Polisi Siksa Hamsani Sampai Buang Air Besar Agar Mengaku Pengedar Narkoba


Cerita-cerita penyiksaan polisi supaya orang yang ditangkap mau mengakui perbuatan sesuai selera polisi terus terkuak. Salah satunya cerita dari Kotabaru, Kalimantan Selatan. Herri Budiarto (38) disiksa polisi di luar batas kemanusiaan, bahkan sampai buang air besar di celana.

Seperti dilansir website Mahkamah Agung (MA) yang dikutip detikcom, Rabu (12/2/2014), kasus bermula saat polisi menangkap Hamsani di rumahnya di Serongga, Desa Pelajau Baru, RT 013/001, Kecamatan Kelumpang Hilir, Kotabaru pada 19 Februari 2010 lalu. Saat ditangkap, polisi mendapatkan 8 paket sabu yang disembunyikan di Guci dan celana dalam.

Sehari setelah penangkapan Hamsani, polisi lalu menangkap anak Hamsani, Herri. Versi polisi dan jaksa, ayah-anak itu sama-sama menjadi pengedar narkoba. Benarkah demikian?

Ternyata setelah digelar sidang pengadilan untuk mencari kebenaran seadil-adilnya, terungkaplah jika dakwaan jaksa dan polisi hanya tuduhan belaka. Hamsani mengakui jika dia memakai narkoba jenis sabu yang dibeli dari Gondrong alias Boy.

Tetapi Hamsani disiksa polisi untuk menyebutkan nama siapa saja yang memakai sabu yang dijualnya.

"Saya dipukuli dan diinjak-injak sampai saya keluar air besar," kisah Hamsani.

Atas siksaan itu, Hamsani tidak tahan sehingga keluar nama anaknya, Herry. Apalagi Hamsani juga mau ditembak polisi jika tidak menunjukkan siapa pemakai narkoba lainnya.

"Saya bilang punya Gondrong saja, tetapi polisi sudah tidak percaya," tutur pria yang sehari-hari bekerja sebagai petani itu.

Penyiksaan ini dilihat oleh adik iparnya, Sucipto. Saat kejadian, Sucipto ada di rumah Hamsani karena mau menagih utang. Saat waktu mau masuk magrib, dia melihat sekelompok anggota polisi berpakaian preman memasuki rumah dan langsung memborgol Hamsani.
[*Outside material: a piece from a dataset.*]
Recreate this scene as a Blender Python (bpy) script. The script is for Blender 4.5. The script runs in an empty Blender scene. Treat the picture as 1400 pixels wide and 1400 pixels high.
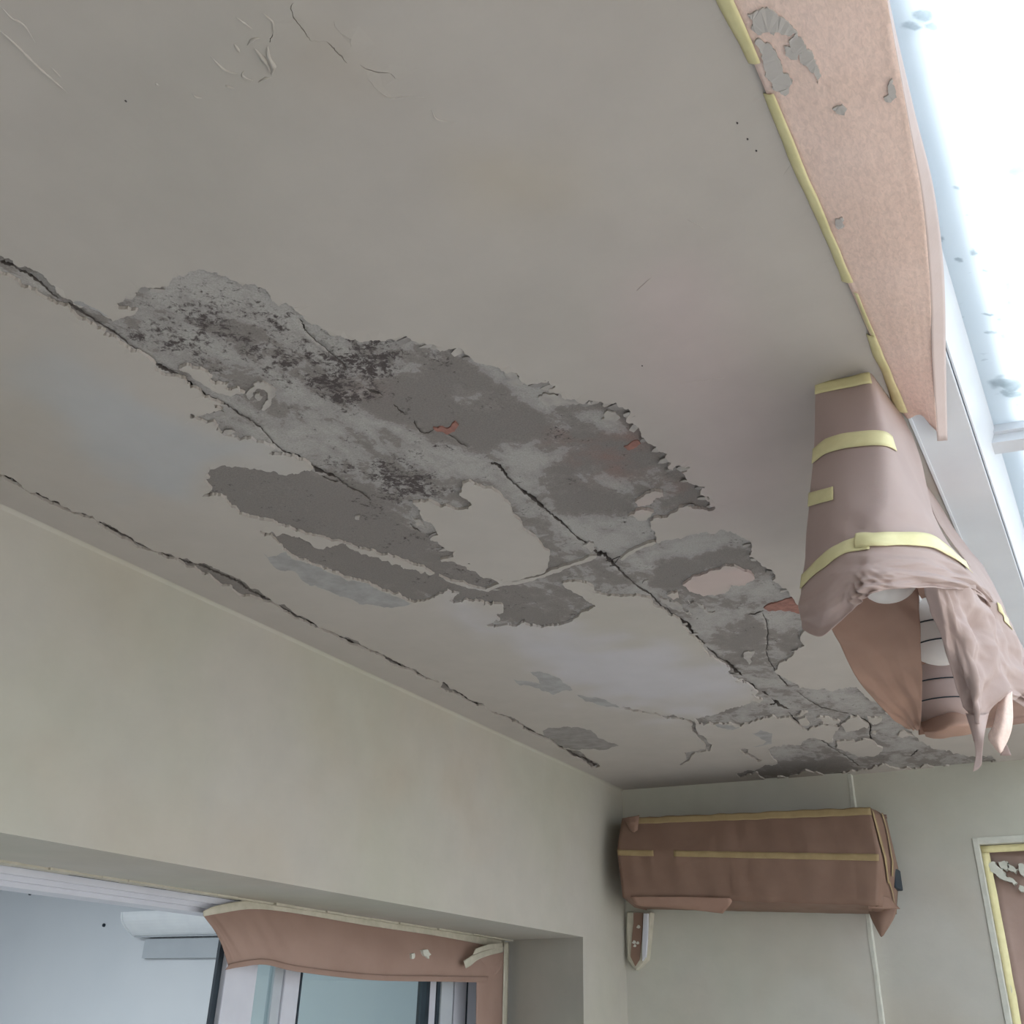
import bpy, bmesh, math, random
import numpy as np
from mathutils import Vector, Matrix
from mathutils.geometry import delaunay_2d_cdt

random.seed(7)
rng = np.random.default_rng(7)
SC = bpy.context.scene
COL = SC.collection

# ------------------------------------------------------------------ camera
FPX = 1348.97                      # focal length in pixels of the 1400 px frame
ROT = np.array([[0.8606025, -0.2147625, -0.46177961],     # rows: world x, y, z in camera (right, down, forward)
                [0.50863361, 0.40803094, 0.75815737],
                [0.0255966, -0.88734876, 0.46038788]])
CAM_Z = 1.70
camd = bpy.data.cameras.new('camera')
camd.sensor_width = 36.0
camd.lens = FPX / 1400.0 * 36.0
camd.clip_start = 0.02
cam = bpy.data.objects.new('camera', camd)
COL.objects.link(cam)
m = Matrix.Identity(4)
for i in range(3):
    m[i][0] = ROT[i, 0]
    m[i][1] = -ROT[i, 1]
    m[i][2] = -ROT[i, 2]
m[2][3] = CAM_Z
cam.matrix_world = m
SC.camera = cam

# ------------------------------------------------------------------ light and exposure
SC.view_settings.view_transform = 'Standard'
SC.view_settings.look = 'None'
SC.view_settings.gamma = 1.0
SC.view_settings.use_curve_mapping = False
SC.view_settings.exposure = 0.58
SC.cycles.max_bounces = 10
SC.cycles.diffuse_bounces = 6
SC.cycles.transmission_bounces = 8
SC.cycles.use_denoising = True

world = bpy.data.worlds.new('overcast_sky')
SC.world = world
world.use_nodes = True
bg = world.node_tree.nodes['Background']
bg.inputs[0].default_value = (0.95, 0.96, 1.0, 1)
bg.inputs[1].default_value = 2.3

sund = bpy.data.lights.new('hazy_sun', 'SUN')
sund.energy = 6.0
sund.angle = math.radians(12)
sund.color = (1.0, 0.95, 0.88)
sun = bpy.data.objects.new('hazy_sun', sund)
COL.objects.link(sun)
sun.rotation_euler = Vector((-0.55, -0.45, -0.85)).to_track_quat('-Z', 'Y').to_euler()

fill_light_d = bpy.data.lights.new('inner_room_fill', 'AREA')  # fill light added to brighten the inner room, not a fitting there
fill_light_d.energy = 82
fill_light_d.size = 1.6
fill_light_d.color = (0.88, 0.95, 1.0)
fill_light = bpy.data.objects.new('inner_room_fill', fill_light_d)
COL.objects.link(fill_light)
fill_light.location = (-4.3, 1.2, 2.55)


# ------------------------------------------------------------------ helpers
def lin(r, g, b):
    def f(c):
        c /= 255.0
        return c / 12.92 if c <= 0.04045 else ((c + 0.055) / 1.055) ** 2.4
    return (f(r), f(g), f(b), 1.0)


def P(px, py, axis, val):
    """the point on the plane (world axis 0/1/2 = val) seen at a photo pixel"""
    v = ROT @ np.array([px - 700.0, py - 700.0, FPX])
    val = val - (CAM_Z if axis == 2 else 0.0)
    q = v * (val / v[axis])
    return np.array([q[0], q[1], q[2] + CAM_Z])


def to_px(pts):
    """world points -> photo pixels"""
    q = np.asarray(pts, float) - np.array([0, 0, CAM_Z])
    c = q @ ROT
    return np.stack([c[:, 0] / c[:, 2] * FPX + 700, c[:, 1] / c[:, 2] * FPX + 700], 1)


def link_mesh(name, verts, faces, mat, parent=None, smooth=False, mats=None, midx=None):
    me = bpy.data.meshes.new(name)
    me.from_pydata([tuple(map(float, v)) for v in verts], [], [tuple(map(int, f)) for f in faces])
    me.validate()
    for mm in (mats or [mat]):
        me.materials.append(mm)
    if midx is not None and len(midx) == len(me.polygons):
        me.polygons.foreach_set('material_index', np.asarray(midx, np.int32))
    if smooth:
        me.polygons.foreach_set('use_smooth', np.ones(len(me.polygons), bool))
    me.update()
    o = bpy.data.objects.new(name, me)
    COL.objects.link(o)
    if parent is not None:
        o.parent = parent
    return o


def struct(o):
    o['kind'] = 'structure'
    return o


def tag(o, label, cat, group=None):
    o['label'] = label
    o['category'] = cat
    if group:
        o['group'] = group
    return o


def empty(name, label, cat, group=None):
    o = bpy.data.objects.new(name, None)
    o.empty_display_size = 0.05
    COL.objects.link(o)
    return tag(o, label, cat, group)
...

"Hamsani ditendang, dipukul, dihantam, diinjak sampai terberak-berak dan diancam dengan pistol," cerita Sucipto.

Padahal, pada saat penangkapan Hamsani, Herri tengah tiduran di rumahnya. Malamnya dia mendengar ayahnya ditangkap dan disiksa, Herri pun tidak tega dan akhirnya mengaku sebagai pemilik sabu itu.
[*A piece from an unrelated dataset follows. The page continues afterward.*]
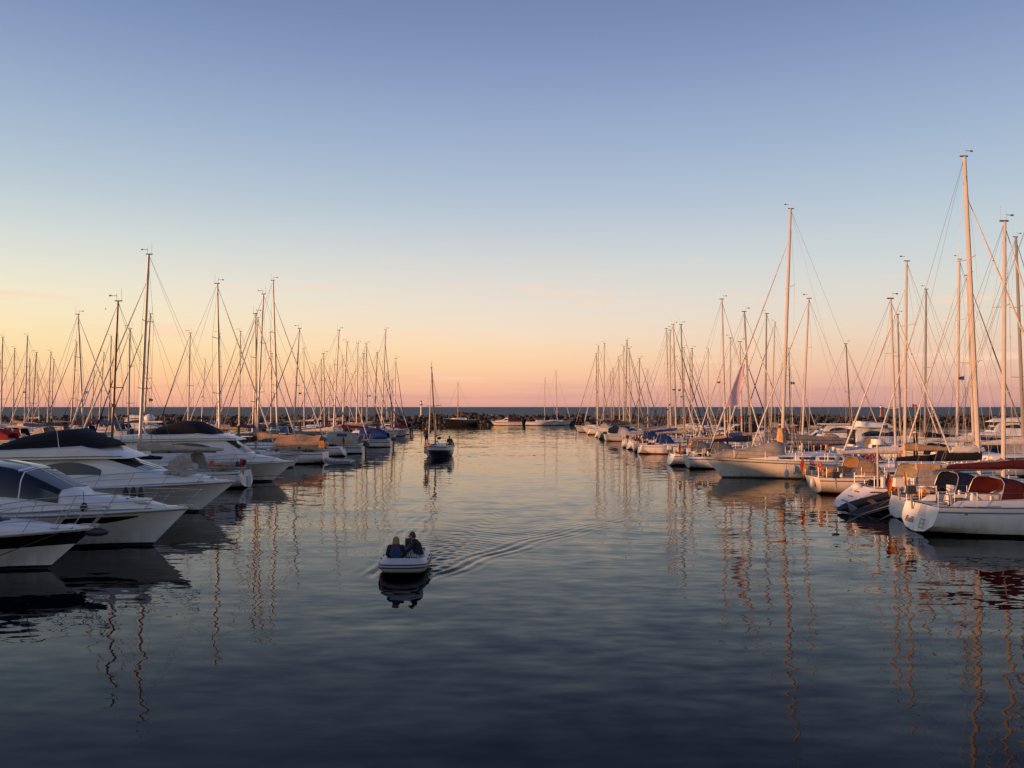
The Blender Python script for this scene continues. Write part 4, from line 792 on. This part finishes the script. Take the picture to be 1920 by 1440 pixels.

Itupun setelah polisi memberikan bogem mentah berkali-kali ke muka dan tubuh Herri.

"Saat di BAP dan didampingi penasihat hukum, saya tidak membatalkan keterangan karena stres sehingga saya tidak mengerti," kata Herri yang berdagang kain keliling itu.
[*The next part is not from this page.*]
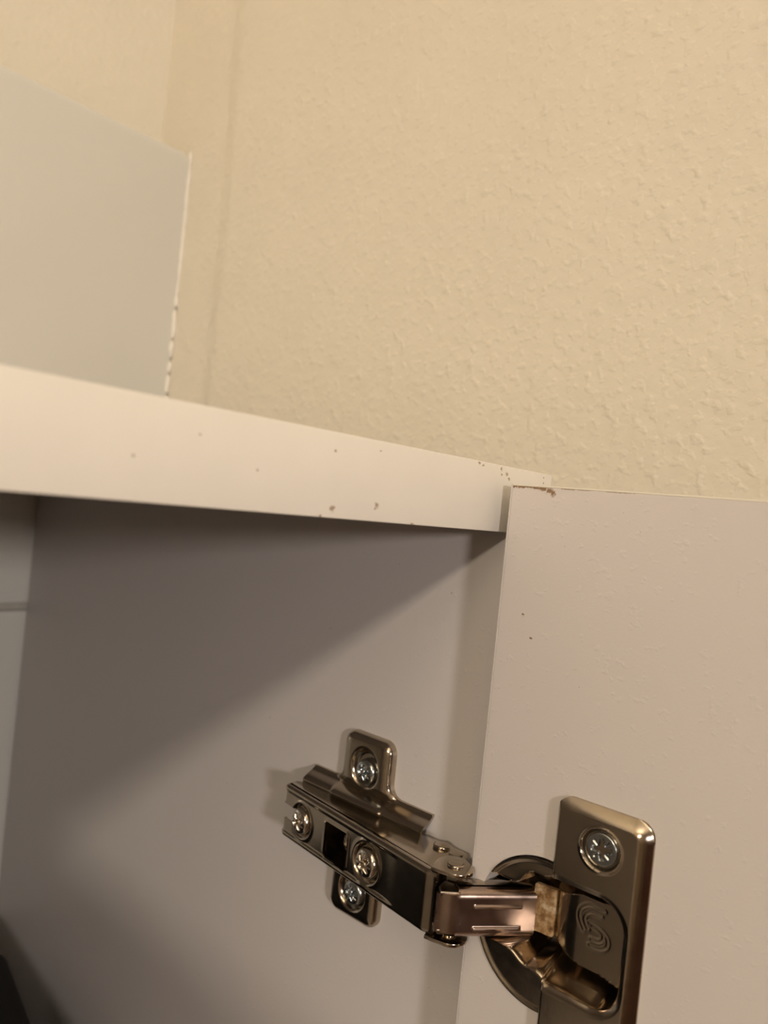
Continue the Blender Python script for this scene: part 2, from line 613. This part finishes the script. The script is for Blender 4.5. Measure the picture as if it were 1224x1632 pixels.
# ---------------------------------------------------------------- wall cabinet
CX0, CX1, CY0, CY1 = -248.0, 179.5, 102.0, 366.2
CZ1, CZ0, PT = 13.2, -610.0, 16.0
IN = 164.0
cab = bpy.data.objects.new('wall_cabinet', None)
link(cab)
tag(cab, 'white laminate wall cabinet with its door open, no back panel, hung against tiles', 'cabinet')
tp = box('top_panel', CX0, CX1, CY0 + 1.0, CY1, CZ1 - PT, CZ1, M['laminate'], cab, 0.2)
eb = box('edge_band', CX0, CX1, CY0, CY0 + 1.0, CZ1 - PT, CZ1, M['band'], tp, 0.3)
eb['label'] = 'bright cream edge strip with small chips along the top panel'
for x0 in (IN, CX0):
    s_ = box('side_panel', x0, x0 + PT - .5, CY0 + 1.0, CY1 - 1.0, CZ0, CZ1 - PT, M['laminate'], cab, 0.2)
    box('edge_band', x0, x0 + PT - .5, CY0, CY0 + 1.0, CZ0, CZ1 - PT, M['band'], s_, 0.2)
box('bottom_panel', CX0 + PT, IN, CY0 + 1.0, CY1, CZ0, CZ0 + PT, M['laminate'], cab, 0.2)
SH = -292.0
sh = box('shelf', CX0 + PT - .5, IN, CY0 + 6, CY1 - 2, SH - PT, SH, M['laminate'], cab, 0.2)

# the open door, with the round bore for the hinge cup
ZC = -89.7
ANG = math.radians(1.5)
DO = np.array([155.0, 98.7, 0.0])                      # hinge edge of the inner face
DE = np.array([math.sin(ANG), -math.cos(ANG), 0.0])    # along the door, away from the hinge edge
DN = np.array([-math.cos(ANG), -math.sin(ANG), 0.0])   # out of the inner face
DFR = Frame(DO + np.array([0, 0, ZC]), DE, (0, 0, 1), DN)
DZ1, DZ0, DW, DT = 8.9, -606.0, 212.0, 16.0
CUPS, CUPR = 19.4, 16.4


def oriented_box(s0, s1, z0, z1, n0, n1, bev):
    bm = bmesh.new()
    r = bmesh.ops.create_cube(bm, size=1.0)
    for v in r['verts']:
        s, z, n = (s0 + s1) / 2 + v.co.x * (s1 - s0), (z0 + z1) / 2 + v.co.z * (z1 - z0), (n0 + n1) / 2 + v.co.y * (n1 - n0)
        p = DO + s * DE + n * DN
        v.co = Vector((p[0], p[1], z)) * MM
    bmesh.ops.recalc_face_normals(bm, faces=bm.faces[:])
    if bev:
        bmesh.ops.bevel(bm, geom=bm.edges[:], offset=bev * MM, segments=2, profile=0.5, affect='EDGES')
    return bm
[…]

Meski proses hukum penuh penyiksaan, jaksa tetap menuntut Herry selama 8 tahun penjara. Namun Pengadilan Negeri (PN) Kotabaru berkata lain. Majelis hakim yang terdiri Tri Wahyudi, Yunita Hendrawati dan Liliek Fitri Handayani membebaskan Herri.

"Membebaskan Herri Budiarto, memulihkan hak terdakwa dalam kemampuan, kedudukan dan harkat serta martabatnya," putus ketiganya pada 20 Juli 2011.